I think that it would be a wrong policy altogether to intervene in support of sterling in the free market.

As regards the question whether we should block sterling assets belonging to foreigners, a great deal of foreign money has been invested in this country in securities, or entrusted to our banking system because sterling is, and remains, a currency in international use. At the outbreak of war, we assumed complete control over the international uses to which the money belonging to our own people might be put, but we left the foreigner—by which I mean people living outside the sterling area—free to dispose of his assets, here or elsewhere. That decision was in accord with the principles and traditions on which, in this market, foreigners have always felt able to rely. We were, of course, under no obligation to convert such foreign holdings into gold or into foreign currencies at the expense of our reserves: every foreign holder was aware that he held sterling and nothing else. But we could have prevented him from taking his money or his securities home. To do this, we should have had to make it impossible for him to deliver to another foreign buyer. In other words, we should have had to put an embargo upon the use of his money or his securities. On a balanced review of all the considerations we chose not to do so, exposing ourselves no doubt thereby to the risk that some foreign holders would use their freedom in order to dispose of their sterling assets. That has not happened to any substantial extent and it would not be to our advantage to take the action suggested in the direction of blocking these assets.
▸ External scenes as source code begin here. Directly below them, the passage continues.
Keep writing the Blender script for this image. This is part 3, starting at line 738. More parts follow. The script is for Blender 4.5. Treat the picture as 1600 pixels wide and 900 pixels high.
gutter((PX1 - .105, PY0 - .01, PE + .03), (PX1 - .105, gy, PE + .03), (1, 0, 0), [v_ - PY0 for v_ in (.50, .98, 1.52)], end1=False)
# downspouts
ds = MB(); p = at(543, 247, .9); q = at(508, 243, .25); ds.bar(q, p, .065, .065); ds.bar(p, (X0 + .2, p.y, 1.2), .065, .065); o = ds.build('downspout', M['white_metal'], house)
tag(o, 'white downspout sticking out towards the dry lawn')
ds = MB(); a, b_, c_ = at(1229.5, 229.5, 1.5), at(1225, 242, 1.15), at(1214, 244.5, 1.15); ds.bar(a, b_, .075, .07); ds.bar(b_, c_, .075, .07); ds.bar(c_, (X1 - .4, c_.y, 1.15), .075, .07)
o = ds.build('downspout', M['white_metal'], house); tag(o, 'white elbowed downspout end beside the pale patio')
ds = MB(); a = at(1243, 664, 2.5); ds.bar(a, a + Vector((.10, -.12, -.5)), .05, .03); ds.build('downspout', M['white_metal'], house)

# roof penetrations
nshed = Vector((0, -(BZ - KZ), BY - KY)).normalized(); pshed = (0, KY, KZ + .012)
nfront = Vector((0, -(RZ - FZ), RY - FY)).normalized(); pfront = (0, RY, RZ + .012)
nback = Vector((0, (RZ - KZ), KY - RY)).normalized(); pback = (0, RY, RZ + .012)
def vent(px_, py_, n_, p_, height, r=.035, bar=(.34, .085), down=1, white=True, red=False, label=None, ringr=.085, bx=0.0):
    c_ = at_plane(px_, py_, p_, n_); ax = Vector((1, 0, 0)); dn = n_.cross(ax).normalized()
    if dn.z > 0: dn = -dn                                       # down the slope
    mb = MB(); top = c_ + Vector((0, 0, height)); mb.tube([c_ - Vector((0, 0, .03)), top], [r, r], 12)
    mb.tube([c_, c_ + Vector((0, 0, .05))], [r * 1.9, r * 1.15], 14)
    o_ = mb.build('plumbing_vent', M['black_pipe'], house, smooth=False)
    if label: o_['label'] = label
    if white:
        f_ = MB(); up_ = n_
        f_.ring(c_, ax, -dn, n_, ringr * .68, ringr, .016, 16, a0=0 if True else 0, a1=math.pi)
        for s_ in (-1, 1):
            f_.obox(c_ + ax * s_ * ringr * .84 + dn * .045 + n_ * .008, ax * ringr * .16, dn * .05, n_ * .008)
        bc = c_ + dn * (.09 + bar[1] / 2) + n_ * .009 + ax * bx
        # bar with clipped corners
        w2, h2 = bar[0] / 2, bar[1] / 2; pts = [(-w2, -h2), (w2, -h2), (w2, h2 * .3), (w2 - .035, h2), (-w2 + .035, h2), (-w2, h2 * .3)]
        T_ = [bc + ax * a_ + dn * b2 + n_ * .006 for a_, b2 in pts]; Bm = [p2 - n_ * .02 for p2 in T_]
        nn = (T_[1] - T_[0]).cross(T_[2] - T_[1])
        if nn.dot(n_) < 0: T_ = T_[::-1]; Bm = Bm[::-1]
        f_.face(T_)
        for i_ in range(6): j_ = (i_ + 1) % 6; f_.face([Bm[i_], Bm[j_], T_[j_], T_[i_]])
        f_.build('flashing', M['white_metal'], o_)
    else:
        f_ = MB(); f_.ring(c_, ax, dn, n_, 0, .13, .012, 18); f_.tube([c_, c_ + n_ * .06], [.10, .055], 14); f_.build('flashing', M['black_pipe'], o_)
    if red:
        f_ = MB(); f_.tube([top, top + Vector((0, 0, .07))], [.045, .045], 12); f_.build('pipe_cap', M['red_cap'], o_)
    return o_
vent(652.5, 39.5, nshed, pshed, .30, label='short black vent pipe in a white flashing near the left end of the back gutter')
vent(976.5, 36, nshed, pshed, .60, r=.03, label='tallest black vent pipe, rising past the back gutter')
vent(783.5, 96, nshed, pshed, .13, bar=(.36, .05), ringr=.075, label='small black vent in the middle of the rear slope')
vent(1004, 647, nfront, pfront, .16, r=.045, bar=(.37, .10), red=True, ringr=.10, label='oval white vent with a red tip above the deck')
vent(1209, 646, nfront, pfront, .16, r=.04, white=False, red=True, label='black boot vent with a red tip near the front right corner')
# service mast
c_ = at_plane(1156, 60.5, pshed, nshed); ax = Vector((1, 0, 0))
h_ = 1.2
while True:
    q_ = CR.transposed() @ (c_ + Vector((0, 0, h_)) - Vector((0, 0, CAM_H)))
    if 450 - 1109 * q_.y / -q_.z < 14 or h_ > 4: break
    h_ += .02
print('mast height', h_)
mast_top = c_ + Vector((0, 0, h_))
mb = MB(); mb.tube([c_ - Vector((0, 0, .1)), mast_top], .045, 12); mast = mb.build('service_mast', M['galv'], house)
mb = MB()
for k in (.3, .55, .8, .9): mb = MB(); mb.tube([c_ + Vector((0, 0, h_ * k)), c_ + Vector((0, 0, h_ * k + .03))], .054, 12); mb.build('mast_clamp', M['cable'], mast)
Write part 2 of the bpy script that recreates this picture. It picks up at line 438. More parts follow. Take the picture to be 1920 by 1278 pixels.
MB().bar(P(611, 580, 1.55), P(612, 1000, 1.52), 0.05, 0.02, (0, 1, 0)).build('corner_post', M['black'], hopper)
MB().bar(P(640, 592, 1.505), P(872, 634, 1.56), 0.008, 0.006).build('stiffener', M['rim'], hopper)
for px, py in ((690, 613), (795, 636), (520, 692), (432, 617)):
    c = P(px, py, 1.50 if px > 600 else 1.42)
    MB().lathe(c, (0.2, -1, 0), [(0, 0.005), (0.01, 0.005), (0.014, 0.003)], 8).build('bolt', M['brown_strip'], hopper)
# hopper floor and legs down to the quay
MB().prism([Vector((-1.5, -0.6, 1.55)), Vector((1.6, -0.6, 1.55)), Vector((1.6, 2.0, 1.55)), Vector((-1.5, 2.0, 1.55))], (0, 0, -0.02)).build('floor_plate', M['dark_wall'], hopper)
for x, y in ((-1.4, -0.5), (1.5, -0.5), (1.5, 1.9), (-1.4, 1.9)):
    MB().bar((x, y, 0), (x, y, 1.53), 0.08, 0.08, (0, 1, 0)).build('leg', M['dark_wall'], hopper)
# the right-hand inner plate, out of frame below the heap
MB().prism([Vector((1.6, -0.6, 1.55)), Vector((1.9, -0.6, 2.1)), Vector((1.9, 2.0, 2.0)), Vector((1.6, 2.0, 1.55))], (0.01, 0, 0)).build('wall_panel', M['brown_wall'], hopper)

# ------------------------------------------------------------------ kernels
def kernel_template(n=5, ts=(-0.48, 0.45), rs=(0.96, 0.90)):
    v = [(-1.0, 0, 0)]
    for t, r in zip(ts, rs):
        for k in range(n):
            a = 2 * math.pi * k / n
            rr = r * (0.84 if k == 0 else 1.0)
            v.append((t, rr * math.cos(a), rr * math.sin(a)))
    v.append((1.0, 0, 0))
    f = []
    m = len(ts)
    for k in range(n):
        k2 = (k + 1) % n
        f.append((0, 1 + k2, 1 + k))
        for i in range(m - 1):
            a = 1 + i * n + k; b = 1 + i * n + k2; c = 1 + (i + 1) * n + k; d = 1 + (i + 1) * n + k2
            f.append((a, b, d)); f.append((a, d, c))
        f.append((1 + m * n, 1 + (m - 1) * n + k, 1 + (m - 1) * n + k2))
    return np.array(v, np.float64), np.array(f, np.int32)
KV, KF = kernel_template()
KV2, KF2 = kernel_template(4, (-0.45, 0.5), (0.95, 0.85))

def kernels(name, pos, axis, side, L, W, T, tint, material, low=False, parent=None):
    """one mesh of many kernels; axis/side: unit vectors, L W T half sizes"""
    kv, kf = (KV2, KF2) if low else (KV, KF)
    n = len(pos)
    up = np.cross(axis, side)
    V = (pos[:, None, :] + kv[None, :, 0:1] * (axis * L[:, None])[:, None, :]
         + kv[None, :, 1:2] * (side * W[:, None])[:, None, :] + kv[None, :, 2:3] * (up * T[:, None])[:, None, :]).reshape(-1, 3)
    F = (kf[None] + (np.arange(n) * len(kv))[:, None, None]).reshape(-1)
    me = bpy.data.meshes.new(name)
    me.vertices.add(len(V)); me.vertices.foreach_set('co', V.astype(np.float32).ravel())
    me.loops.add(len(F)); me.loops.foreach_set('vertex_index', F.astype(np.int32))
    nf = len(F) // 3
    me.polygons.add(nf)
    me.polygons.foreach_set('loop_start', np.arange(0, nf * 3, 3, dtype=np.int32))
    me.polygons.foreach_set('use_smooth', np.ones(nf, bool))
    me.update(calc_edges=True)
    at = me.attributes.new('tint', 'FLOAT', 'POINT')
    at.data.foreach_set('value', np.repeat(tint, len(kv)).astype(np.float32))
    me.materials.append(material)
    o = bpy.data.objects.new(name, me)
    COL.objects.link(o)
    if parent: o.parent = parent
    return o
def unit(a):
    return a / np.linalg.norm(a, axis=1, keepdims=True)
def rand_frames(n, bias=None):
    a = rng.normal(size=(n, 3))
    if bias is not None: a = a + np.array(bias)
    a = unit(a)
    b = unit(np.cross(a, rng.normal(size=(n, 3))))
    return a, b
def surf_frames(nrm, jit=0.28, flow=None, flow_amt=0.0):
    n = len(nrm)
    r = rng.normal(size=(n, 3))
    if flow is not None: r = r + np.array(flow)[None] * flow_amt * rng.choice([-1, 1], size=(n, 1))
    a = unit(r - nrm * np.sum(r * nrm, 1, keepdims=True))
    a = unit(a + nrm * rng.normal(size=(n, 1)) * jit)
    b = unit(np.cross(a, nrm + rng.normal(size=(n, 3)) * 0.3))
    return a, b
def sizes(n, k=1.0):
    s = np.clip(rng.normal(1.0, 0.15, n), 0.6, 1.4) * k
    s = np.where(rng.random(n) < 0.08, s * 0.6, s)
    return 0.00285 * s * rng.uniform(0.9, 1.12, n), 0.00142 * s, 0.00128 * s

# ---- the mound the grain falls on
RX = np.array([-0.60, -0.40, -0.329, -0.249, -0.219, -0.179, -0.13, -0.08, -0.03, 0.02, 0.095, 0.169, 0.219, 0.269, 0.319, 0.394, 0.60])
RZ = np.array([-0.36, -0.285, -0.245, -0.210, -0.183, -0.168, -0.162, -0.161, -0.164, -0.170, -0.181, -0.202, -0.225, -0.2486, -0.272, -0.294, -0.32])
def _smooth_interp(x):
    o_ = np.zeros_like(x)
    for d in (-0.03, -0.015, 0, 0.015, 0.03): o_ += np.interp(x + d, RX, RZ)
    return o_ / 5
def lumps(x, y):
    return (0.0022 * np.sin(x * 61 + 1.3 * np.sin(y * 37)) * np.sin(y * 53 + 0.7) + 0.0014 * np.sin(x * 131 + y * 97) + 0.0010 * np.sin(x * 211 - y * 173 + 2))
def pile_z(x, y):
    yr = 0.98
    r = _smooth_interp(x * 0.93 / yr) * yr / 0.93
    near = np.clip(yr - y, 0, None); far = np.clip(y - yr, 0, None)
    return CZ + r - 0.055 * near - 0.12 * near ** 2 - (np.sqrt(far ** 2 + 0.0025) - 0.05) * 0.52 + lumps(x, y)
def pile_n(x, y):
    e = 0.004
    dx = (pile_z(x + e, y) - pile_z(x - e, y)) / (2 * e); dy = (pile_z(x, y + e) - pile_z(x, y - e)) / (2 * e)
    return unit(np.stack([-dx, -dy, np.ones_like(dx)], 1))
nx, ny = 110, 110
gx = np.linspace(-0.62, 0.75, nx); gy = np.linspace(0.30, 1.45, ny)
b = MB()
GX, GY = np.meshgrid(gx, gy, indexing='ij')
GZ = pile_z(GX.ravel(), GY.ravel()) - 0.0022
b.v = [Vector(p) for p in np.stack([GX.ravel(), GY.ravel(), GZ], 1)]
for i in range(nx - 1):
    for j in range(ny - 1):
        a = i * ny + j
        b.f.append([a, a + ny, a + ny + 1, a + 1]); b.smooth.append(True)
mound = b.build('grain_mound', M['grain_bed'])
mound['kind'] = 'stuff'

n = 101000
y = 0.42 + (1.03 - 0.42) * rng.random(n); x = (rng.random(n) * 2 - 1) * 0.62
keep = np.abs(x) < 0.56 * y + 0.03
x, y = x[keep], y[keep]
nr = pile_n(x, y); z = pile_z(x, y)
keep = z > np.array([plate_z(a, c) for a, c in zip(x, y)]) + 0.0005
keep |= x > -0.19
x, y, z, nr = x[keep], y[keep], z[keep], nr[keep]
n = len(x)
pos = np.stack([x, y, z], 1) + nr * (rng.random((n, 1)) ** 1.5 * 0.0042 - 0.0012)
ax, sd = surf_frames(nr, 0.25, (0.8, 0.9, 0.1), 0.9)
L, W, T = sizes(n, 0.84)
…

Sterling, I maintain, is good to hold; and I believe that this opinion is spreading in neutral countries. The best way of ensuring that it will continue to spread is to maintain, for ourselves and others, so far as we can, the essential liberties which, in the financial and every other field, are traditional in this country. I have considered this matter very carefully and am satisfied that our policy is in the best interests of this country—the test by which, of course, all our policy has to be settled.